AP/ February 11, 2009, 6:51 PM

Documentaries To Reign At Sundance


Jonathan Demme, the Academy Award-winning director of "The Silence of the Lambs," is showing "Neil Young: Heart of Gold," which captures the rocker in concert accompanied by Emmylou Harris in Nashville last year.

Singer Justin Timberlake joins Emile Hirsch, Bruce Willis and Sharon Stone in Nick Cassavetes' "Alpha Dog," a tragic tale of rivalry and violence among young drug peddlers. Musician Tom Waits is among the cast of "Wristcutters: A Love Story," Goran Dukic's offbeat film about a dreary afterlife reserved for people who have killed themselves.

An institution of the movie industry takes its knocks in Kirby Dick's "This Film Is Not Yet Rated," a study of the Motion Picture Association of America's system for rating films. The ratings board has come under frequent fire as overly prudish on sex and permissive on violence, with some critics and filmmakers likening it to a censorship panel.

"After watching what happened for 20 years with the ratings board and all the criticism from critics, filmmakers, even people around the country, and nothing changing at all, I felt it was really time to set out to make a film," said Dick, a 2004 Oscar nominee for his documentary "Twist of Faith."

"The most unfortunate thing about the system is the secrecy of the board. That was one of the things I wanted to break through with my film."

Among other Sundance highlights: Finn Taylor's "The Darwin Awards," with Winona Ryder and Joseph Fiennes in a twisted comedy about people accidentally killed in idiotic ways; Dito Montiel's "A Guide to Recognizing Your Saints," starring Robert Downey Jr. and Rosario Dawson in a mean-streets drama set in 1980s Queens; Laurie Collyer's "Sherrybaby," featuring Maggie Gyllenhaal as a prison parolee trying to rebuild her life; and Isabel Coixet's "The Secret Life of Words," with Tim Robbins and Sarah Polley in the story of a nurse tending a temporarily blinded man on an oil rig in the Irish Sea.

As Sundance has grown from its roots as Robert Redford's little place of discovery and nurturing for new talent, celebrity hoopla and corporate marketing gimmicks often have overshadowed the films. Critics say Sundance has gone commercial, yet defenders insist such trappings are outside festival organizers' control.

"There's a bunch of, for lack of a better description, carpetbaggers attending the festival," said Kevin Smith, who established himself with "Clerks" at Sundance in 1994. "This parasitic community that kind of attaches itself to the festival but has nothing to do with the festival. But the festival takes the knocks for it. ...

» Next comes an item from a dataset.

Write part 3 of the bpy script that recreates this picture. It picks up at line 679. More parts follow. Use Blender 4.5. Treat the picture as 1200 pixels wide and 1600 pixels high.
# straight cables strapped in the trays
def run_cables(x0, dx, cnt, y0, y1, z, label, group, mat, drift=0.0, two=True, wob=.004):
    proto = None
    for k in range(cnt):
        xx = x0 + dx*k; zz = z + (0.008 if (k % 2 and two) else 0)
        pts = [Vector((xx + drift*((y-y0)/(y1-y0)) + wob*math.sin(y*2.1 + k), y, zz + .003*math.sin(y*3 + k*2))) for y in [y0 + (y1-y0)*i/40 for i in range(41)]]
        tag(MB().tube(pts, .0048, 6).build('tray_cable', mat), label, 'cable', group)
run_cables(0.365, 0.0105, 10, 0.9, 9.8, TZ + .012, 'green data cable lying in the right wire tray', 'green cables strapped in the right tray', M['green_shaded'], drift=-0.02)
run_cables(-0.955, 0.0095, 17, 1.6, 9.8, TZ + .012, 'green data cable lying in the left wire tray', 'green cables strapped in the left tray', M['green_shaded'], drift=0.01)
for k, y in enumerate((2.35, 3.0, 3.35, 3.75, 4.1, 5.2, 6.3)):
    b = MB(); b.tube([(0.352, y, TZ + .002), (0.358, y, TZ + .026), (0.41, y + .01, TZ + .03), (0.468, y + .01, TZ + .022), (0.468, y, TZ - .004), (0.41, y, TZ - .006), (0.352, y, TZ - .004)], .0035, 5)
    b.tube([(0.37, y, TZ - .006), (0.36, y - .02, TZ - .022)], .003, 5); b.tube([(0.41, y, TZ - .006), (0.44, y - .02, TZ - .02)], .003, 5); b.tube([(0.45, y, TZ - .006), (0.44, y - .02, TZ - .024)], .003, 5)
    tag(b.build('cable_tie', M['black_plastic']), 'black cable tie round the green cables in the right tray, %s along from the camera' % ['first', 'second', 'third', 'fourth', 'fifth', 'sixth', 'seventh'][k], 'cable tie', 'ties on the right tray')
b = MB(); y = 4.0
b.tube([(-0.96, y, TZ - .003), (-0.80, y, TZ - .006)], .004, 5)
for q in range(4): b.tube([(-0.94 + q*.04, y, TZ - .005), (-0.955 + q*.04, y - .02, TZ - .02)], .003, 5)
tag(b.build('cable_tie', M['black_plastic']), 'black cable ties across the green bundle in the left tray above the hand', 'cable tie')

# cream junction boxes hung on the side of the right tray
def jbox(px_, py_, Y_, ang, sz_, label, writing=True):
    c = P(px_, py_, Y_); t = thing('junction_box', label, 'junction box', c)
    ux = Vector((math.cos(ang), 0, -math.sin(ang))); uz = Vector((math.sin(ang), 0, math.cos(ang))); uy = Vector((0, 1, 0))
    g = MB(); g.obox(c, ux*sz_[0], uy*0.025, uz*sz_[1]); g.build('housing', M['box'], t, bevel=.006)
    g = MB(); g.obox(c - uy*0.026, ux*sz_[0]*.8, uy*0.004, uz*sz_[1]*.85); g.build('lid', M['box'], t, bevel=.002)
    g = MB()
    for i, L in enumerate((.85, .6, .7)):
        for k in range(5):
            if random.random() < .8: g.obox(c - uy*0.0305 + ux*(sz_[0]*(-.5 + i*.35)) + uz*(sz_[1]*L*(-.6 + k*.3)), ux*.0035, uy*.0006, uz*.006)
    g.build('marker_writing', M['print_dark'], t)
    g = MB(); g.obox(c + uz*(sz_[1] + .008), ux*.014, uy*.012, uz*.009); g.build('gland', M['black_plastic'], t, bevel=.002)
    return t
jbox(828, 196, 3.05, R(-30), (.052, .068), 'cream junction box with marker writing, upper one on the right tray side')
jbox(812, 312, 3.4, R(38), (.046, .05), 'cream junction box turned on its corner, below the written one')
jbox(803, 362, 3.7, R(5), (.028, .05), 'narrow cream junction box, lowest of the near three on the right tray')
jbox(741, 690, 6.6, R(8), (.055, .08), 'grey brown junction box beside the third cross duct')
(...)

"I've always had an incredibly warm feeling about the place," said Smith, who returns to Sundance as executive producer of buddy Malcolm Ingram's documentary "Small Town Gay Bar," about oases that homosexuals find in the Deep South. "I went there as a dude with a job at a convenient store and left there as a dude with a film career. That place changed my life in a matter of about four days."